Emma Bridgewater’s maternal great-grandparents owned coal mines in Ashington, Northumberland. On her father’s side, the family set up a boiler-making factory in Wakefield. So, perhaps, starting a pottery factory in Stoke-on-Trent which now turns over thirty-three million pounds a year was simply in her blood?
Becoming Britain’s “Queen of Pottery” her destiny?
If so, that’s not how she sees it. "There's nothing like ignorance and naivety," Bridgewater told Enterprise Nation, talking about her first years in business. "I had this naïve idea that if I found a factory… it would all be easy. Predictably it's been a lot less straightforward than that."

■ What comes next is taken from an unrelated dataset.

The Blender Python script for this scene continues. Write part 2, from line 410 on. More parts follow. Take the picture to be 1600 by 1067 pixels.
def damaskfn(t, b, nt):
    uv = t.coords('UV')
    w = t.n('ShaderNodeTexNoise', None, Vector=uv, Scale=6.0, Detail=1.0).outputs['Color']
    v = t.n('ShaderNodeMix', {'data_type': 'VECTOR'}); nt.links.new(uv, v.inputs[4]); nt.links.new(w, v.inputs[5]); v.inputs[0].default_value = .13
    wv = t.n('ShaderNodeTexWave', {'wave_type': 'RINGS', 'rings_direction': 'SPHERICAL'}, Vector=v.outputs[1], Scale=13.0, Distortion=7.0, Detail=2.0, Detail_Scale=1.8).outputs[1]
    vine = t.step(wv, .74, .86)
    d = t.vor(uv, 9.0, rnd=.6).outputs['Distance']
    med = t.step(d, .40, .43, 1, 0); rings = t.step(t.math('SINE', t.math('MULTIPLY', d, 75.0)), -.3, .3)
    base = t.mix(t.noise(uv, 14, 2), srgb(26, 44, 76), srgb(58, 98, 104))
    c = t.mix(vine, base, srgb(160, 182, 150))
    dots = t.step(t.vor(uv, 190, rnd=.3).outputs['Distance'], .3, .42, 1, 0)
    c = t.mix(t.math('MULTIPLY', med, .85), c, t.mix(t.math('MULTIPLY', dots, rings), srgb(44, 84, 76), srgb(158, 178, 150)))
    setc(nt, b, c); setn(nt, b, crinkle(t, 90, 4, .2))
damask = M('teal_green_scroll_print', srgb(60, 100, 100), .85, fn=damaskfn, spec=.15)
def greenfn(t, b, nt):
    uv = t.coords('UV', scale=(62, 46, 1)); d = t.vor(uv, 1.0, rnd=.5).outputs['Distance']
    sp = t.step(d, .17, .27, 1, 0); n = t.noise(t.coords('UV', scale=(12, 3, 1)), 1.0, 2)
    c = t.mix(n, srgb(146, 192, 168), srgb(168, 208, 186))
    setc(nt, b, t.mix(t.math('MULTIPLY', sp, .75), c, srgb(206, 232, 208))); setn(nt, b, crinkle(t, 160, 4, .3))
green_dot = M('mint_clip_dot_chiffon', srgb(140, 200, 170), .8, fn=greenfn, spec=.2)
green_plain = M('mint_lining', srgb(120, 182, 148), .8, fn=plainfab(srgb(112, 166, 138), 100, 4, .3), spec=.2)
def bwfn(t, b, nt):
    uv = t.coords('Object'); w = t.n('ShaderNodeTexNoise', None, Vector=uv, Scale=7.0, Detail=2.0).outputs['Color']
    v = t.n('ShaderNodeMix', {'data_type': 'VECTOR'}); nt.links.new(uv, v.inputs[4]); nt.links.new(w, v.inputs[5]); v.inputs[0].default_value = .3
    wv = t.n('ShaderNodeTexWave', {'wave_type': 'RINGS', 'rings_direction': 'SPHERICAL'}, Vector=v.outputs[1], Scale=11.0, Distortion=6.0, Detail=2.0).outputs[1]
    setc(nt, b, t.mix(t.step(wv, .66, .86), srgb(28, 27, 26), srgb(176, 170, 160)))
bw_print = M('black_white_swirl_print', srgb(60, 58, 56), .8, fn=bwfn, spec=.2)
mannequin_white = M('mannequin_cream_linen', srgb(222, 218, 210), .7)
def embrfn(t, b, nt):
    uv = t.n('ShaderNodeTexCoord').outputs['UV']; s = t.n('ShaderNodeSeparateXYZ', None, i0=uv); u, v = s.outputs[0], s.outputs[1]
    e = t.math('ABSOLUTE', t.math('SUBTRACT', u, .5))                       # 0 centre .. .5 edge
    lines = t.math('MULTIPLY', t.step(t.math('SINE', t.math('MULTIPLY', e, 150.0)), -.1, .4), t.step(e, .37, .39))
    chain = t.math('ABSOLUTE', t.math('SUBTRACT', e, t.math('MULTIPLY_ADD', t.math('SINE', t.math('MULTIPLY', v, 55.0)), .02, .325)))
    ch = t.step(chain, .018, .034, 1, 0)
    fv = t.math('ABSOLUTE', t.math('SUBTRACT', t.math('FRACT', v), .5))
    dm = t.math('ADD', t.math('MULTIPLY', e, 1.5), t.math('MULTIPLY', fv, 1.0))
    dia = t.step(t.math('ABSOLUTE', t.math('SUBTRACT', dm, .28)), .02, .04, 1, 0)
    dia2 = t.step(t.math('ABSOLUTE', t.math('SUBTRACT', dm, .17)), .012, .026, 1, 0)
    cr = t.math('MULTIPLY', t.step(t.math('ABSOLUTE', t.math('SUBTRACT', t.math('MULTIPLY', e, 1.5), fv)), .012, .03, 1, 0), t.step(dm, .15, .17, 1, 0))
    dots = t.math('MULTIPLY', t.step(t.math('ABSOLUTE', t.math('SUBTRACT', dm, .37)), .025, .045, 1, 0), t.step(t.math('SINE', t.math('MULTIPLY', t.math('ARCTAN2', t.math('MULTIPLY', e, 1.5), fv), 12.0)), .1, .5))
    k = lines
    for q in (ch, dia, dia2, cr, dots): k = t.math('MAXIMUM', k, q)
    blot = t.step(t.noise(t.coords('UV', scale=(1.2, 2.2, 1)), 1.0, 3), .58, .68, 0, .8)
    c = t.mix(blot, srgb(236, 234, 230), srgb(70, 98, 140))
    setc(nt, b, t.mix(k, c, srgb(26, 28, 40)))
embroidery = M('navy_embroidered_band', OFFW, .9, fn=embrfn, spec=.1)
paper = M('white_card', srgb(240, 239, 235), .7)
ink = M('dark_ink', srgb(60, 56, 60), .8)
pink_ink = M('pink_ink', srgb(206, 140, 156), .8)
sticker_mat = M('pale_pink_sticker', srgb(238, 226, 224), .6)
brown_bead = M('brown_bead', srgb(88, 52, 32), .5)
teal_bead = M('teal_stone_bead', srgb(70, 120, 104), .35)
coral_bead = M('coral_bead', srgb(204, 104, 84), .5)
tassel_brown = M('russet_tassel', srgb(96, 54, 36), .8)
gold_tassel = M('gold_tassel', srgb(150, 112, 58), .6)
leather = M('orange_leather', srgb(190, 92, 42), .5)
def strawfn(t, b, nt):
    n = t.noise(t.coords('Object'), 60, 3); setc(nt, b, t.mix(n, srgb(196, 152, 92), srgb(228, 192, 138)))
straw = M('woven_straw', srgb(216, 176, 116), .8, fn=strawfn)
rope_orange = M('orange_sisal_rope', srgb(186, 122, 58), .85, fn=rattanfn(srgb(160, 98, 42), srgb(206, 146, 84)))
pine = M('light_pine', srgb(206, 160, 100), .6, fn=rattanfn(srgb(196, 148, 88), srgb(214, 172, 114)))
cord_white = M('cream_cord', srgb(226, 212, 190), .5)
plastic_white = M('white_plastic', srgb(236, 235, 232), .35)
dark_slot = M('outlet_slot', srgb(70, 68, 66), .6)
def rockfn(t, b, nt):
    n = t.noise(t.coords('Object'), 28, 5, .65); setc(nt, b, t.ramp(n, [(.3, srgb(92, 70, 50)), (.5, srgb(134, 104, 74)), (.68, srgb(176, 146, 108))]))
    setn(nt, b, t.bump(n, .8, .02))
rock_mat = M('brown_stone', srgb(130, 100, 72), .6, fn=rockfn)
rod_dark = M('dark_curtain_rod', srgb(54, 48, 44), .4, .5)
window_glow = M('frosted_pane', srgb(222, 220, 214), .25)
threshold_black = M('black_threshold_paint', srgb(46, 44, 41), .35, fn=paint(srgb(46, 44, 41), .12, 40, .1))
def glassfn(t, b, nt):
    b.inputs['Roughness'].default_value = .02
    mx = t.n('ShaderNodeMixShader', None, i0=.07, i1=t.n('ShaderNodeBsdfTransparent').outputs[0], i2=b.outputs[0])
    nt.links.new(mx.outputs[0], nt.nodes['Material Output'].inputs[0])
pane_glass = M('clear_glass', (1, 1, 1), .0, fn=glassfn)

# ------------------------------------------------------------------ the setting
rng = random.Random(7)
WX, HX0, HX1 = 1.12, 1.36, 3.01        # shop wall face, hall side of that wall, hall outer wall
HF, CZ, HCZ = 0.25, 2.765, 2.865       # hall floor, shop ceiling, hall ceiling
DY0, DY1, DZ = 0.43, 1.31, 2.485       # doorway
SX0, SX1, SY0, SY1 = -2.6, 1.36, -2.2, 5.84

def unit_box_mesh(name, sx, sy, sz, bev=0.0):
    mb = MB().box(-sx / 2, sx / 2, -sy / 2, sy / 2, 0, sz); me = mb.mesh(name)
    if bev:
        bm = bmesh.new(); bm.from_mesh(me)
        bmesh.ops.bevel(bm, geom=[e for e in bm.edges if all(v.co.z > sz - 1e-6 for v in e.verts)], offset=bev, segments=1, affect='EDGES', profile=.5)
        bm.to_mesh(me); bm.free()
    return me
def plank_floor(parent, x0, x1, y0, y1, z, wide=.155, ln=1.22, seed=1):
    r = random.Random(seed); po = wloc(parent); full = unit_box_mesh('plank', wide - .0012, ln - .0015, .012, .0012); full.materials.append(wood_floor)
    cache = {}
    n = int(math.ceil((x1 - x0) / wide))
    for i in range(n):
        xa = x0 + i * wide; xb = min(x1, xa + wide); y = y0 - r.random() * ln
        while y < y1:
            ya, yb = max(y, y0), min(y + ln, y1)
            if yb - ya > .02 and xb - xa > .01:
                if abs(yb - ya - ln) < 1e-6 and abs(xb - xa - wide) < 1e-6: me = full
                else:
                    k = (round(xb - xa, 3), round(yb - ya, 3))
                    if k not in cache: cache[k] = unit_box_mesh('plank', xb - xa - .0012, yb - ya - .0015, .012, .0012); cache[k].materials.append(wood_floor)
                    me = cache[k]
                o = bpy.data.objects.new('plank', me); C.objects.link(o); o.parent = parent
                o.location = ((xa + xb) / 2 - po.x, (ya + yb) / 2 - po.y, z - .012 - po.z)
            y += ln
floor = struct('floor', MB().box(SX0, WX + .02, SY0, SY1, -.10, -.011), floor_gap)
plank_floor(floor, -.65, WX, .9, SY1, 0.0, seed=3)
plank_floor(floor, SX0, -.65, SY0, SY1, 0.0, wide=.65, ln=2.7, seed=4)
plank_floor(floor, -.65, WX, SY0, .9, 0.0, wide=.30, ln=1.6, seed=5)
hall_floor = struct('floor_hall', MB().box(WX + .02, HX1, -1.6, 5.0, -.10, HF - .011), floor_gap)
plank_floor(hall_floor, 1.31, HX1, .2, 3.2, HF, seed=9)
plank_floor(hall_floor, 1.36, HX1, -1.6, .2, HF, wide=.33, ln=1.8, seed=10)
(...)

In 1985, Bridgewater started selling her wares from a stall in Covent Garden and then at trade shows. As The Telegraph reported, “Buyers from Harrods and Selfridges, as well as garden centres and cookery shops, placed orders.” The company began to grow.
Bridgewater believes this initial high-level of trade interest, what she calls a “Feeding frenzy,” was the key to her early success. "When we started people were literally pushing and shoving. You're gambling and you're betting on yourself. You don't want to do it without the back-up of demand." Shortly after that initial “frenzy “of interest, she approached 120 stockists, getting listings in 110.
She was on her way.
Today, the business employs nearly 500 people and produces more than 40,000 pieces a week. Its export market is booming. According to The Telegraph, “America loves Emma Bridgewater, and the Chinese can’t buy enough.”
But the Stoke entrepreneur seems a little taken aback by her international success. “To my mind, taking a brand into the export market should involve shops and great big tables of displays, but that’s considered old-fashioned,” she told The Telegraph. “The digital generation is quite accustomed to looking at one thing at a time on a screen. Their relationship with Emma Bridgewater the brand is purely through their phones. I find that so strange and remarkable.”
Almost forty years after Bridgewater first began, her product seems to be everywhere. A middle-class kitchen staple. The firm has created crockery that celebrated King Charles’s coronation, a ubiquitous “Polka Dot” range, and forged an unlikely but astute commercial alliance with Peppa Pig.
So, what keeps Bridgewater going?
"You have to be doing something you really care about. You have to believe that what you're doing makes a difference to people's lives. If you're not making a contribution through all that effort and sacrifice you will wake up one day and ask, 'what the hell am I doing?'", she told Enterprise Nation.
A proud statement of entrepreneurial intent those industrious ancestors in Northumberland and Yorkshire would undoubtedly agree with.